Kathleen Peddicord has covered the live, retire, and do business overseas beat for more than 30 years and is considered the world's foremost authority on these subjects. She has traveled to more than 75 countries, invested in real estate in 21, established businesses in 7, renovated historic properties in 6, and educated her children in 4.

Kathleen has moved children, staff, enterprises, household goods, and pets across three continents, from the East Coast of the United States to Waterford, Ireland... then to Paris, France... next to Panama City, where she has based her Live and Invest Overseas business. Most recently, Kathleen and her husband Lief Simon are dividing their time between Panama and Paris.

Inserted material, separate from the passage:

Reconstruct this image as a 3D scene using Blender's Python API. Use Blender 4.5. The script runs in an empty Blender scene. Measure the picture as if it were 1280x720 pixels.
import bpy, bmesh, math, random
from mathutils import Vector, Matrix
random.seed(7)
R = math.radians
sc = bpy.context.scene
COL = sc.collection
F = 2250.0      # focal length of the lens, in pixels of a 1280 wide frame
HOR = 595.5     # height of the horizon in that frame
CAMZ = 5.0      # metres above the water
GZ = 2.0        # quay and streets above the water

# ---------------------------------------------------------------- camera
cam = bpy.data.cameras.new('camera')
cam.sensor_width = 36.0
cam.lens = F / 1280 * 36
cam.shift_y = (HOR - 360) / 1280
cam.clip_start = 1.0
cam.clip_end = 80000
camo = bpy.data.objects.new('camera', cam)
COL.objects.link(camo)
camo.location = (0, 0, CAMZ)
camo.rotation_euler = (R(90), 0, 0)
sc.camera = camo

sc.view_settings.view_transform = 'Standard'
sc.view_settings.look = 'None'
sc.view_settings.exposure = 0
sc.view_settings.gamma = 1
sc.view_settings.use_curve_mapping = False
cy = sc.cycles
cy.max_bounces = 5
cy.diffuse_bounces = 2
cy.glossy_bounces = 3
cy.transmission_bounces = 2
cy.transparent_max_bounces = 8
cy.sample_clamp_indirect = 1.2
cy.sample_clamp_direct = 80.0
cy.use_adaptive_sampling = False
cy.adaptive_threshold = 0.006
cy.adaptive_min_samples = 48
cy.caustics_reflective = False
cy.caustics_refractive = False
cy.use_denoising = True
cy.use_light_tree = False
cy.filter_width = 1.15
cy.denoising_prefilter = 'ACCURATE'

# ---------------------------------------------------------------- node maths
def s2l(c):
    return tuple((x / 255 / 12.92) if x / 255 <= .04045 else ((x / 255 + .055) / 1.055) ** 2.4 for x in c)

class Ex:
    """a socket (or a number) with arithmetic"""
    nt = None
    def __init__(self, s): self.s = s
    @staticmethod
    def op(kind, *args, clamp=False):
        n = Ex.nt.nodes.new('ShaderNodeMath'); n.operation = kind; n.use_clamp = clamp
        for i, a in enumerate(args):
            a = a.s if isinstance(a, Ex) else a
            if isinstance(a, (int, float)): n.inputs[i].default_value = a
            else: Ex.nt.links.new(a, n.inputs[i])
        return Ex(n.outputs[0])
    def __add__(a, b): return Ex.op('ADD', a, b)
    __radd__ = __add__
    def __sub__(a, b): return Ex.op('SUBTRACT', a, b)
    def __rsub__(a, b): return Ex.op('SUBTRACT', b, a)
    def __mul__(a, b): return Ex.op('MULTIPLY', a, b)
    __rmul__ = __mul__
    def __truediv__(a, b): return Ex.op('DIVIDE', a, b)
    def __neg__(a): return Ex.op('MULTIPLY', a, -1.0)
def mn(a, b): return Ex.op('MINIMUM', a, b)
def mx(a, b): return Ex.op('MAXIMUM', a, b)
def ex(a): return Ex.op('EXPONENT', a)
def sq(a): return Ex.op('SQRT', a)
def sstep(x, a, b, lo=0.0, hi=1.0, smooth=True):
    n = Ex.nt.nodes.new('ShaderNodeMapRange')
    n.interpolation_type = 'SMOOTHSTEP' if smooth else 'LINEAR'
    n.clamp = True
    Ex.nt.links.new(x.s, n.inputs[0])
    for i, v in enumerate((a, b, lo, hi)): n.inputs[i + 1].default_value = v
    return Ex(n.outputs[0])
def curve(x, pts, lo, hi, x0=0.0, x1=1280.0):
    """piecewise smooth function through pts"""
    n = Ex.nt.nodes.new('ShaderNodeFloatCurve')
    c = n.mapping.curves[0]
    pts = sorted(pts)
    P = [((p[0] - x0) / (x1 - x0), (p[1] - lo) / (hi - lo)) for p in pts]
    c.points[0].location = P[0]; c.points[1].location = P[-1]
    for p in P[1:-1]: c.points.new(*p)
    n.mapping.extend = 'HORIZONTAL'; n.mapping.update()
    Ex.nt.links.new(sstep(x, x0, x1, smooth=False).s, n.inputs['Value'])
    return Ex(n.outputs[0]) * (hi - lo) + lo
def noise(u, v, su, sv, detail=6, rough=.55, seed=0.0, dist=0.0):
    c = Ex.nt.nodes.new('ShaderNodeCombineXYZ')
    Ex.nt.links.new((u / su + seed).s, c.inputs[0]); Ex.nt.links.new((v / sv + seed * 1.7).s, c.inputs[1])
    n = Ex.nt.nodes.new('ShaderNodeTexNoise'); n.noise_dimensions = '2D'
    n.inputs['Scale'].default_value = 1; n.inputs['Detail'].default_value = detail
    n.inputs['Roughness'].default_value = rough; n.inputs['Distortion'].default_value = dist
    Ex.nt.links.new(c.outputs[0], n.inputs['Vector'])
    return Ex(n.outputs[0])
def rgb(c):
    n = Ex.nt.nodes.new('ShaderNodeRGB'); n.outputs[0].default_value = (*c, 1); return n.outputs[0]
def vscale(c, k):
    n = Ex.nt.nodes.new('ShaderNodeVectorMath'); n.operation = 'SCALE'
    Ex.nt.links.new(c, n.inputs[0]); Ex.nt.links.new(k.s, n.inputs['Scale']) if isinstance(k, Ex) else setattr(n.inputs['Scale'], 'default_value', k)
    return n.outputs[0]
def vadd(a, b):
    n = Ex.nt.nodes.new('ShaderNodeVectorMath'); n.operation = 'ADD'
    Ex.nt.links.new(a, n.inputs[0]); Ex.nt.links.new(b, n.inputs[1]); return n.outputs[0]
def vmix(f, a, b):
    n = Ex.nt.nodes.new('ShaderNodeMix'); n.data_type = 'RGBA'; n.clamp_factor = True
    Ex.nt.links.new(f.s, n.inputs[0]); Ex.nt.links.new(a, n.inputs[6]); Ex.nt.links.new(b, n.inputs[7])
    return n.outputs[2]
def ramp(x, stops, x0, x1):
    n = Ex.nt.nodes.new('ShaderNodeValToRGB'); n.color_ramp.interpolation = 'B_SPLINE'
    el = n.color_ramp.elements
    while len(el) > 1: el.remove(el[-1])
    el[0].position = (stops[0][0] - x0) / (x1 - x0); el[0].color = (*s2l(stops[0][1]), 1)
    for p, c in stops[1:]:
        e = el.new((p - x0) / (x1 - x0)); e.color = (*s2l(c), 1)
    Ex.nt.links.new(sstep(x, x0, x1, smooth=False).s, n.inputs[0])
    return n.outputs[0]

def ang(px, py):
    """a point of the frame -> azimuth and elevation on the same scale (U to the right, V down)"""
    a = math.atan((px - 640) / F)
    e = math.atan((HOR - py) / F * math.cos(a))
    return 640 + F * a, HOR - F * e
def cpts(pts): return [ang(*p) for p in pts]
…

Kathleen was a partner with Agora Publishing’s International Living group for 23 years. In that capacity, she opened her first office overseas, in Waterford, Ireland, where she managed a staff of up to 30 employees for more than 10 years. Kathleen also opened, staffed, and operated International Living publishing and real estate marketing offices in Panama City, Panama; Granada, Nicaragua; Roatan, Honduras; San Miguel de Allende, Mexico; Quito, Ecuador; and Paris, France.

Kathleen moved on from her role with Agora in 2007 and launched her Live and Invest Overseas group in 2008. In the years since, she has built Live and Invest Overseas into a successful, recognized, and respected multi-million-dollar business that employs a staff of 35 in Panama City and dozens of writers and other resources around the world.

Kathleen has been quoted by The New York Times, Money magazine, MSNBC, Yahoo Finance, the AARP, and beyond. She has appeared often on radio and television (including Bloomberg and CNBC) and speaks regularly on topics to do with living, retiring, investing, and doing business around the world.

In addition to her own daily e-letter, the Overseas Opportunity Letter, with a circulation of more than 300,000 readers, Kathleen writes regularly for U.S. News & World Report and Forbes.

Her newest book, "How to Retire Overseas: Everything You Need to Know to Live Well (for Less) Abroad," published by Penguin Random House, is the culmination of decades of personal experience living and investing around the world.